Enseignants-stagiaires: le ras-le-bol de l'Etat

Abdelilah Benkirane, Chef de gouvernement répondant aux questions orales des parlementaires, le 14 juin.

Abdelilah Benkirane, Chef de gouvernement répondant aux questions orales des parlementaires, le 14 juin. . Mehdi-Le360

Un fait sans précédent depuis l’adoption de la nouvelle Constitution: le Chef de gouvernement prend la décision d’interdire une manifestation publique et la justifie dans un communiqué au ton ferme. Pour l’Exécutif, il était grand temps de taper du poing sur la table. Eclairage.

Le 12/04/2016 à 21h32

Fait inédit depuis l’entrée en vigueur de la Constitution de juillet 2011: le Chef de gouvernement prend la décision d’interdire une manifestation, le fait par écrit et prend le temps d’en expliquer les motivations. C’est ce qui vient d’arriver ce mardi avec le communiqué de Abdelilah Benkirane interdisant la marche prévue le 14 avril par la coordination des enseignants-stagiaires.

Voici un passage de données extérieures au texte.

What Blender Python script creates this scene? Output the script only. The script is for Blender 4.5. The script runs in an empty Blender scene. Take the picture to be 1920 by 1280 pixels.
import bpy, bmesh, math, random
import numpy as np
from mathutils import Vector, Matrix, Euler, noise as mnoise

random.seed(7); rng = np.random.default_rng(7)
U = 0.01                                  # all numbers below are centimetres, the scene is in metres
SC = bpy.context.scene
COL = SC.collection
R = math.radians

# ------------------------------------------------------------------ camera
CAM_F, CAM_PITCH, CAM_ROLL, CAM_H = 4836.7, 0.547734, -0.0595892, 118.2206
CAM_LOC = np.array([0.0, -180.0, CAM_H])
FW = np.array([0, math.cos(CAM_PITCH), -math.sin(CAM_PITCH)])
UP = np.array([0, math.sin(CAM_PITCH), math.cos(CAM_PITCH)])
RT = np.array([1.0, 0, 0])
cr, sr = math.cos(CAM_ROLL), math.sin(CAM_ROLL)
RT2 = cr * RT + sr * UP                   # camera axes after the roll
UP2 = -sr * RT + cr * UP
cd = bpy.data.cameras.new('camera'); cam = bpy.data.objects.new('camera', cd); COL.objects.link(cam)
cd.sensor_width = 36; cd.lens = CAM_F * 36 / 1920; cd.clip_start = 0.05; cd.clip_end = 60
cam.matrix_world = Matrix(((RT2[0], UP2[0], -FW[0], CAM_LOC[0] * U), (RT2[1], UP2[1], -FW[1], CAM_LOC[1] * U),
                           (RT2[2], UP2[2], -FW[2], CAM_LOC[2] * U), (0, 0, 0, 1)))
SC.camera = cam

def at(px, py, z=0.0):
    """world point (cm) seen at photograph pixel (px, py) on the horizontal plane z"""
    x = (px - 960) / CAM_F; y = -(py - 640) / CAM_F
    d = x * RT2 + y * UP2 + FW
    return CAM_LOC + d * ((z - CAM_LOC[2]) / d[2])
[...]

Le Chef de gouvernement explique comment les concernés ont refusé toutes les offres présentées par l’Exécutif avec toutes les garanties qui leur ont été fournies.

Dès lors, pour Abdelilah Benkirane, il ne s’agit plus des revendications de quelques milliers d’enseignants en formation (qui ont perdu d’ailleurs six mois), mais d’une grave récupération politique par «certaines parties» -il ne nomme pas Al Adl Wal Ihsane, ni Annahj Addimocrati- pour attiser la situation et semer le désordre et le trouble, quitte à entrer en confrontation avec les forces de l’ordre.

Le mouvement des enseignants-stagiaires a fini par devenir un fourre-tout. Et les slogans scandés ces derniers temps dans la rue démontrent bien que la récupération est en bonne marche pour dévier les revendications du champ du travail vers l'instrumentalisation politique.

Une chose inacceptable dans un Etat de droit régi par la loi. Et ceux qui connaissent le chef de gouvernement savent très bien qu’il est soucieux de ce qu’il appelle la «hiba» de l’Etat.

On ne joue plus!Le message de Abdelilah Benkirane est clair. Pour le gouvernement, toutes les pistes pour résoudre ce problème ont été épuisées. La dernière (7.000 embauches en juillet 2016 et 3.000 en janvier 2017) est à prendre ou à laisser. A maintes reprises, le gouvernement a aussi donné les garanties nécessaires pour que l'Etat respecte cet engagement, indépendamment de la majorité qui sera issue des législatives d'octobre.

Les enseignants-stagiaires ont refusé, mais il n’est plus question d’investir la rue pour d’autres visées et d’autres agendas.

La décision de Abdelilah Benkirane est une décision politique et son message est clair: on ne peut plus permettre à une catégorie socioprofessionnelle de faire chanter un Etat et ses institutions.

C’est une décision politique qui implique une décision administrative et qui est cette fois du ressort du ministère de l’Intérieur auquel il revient de prendre les dispositions nécessaires pour la faire appliquer.D'ailleurs, un communiqué du ministère de l'Intérieur a été publié quelques heures à peine après celui signé par Benkirane. Dans ce communiqué, le ministère de l'Intérieur précise qu'il veillera "à l'application de la stricte interdiction de la manifestation des enseignants-chercheurs prévue le 14 avril à Rabat". Le département de Hassad exhorte les initiateurs de la manifestation à "s'abstenir de toute tentative de porter atteinte à la sécurité et à l'ordre public".

Il est grand temps que les enseignants-stagiaires reprennent leurs cours. Car, avec tous les maux de notre système éducatif, y injecter 10.000 enseignants presque sans formation est un autre danger qui menace l’avenir des enfants de ce pays.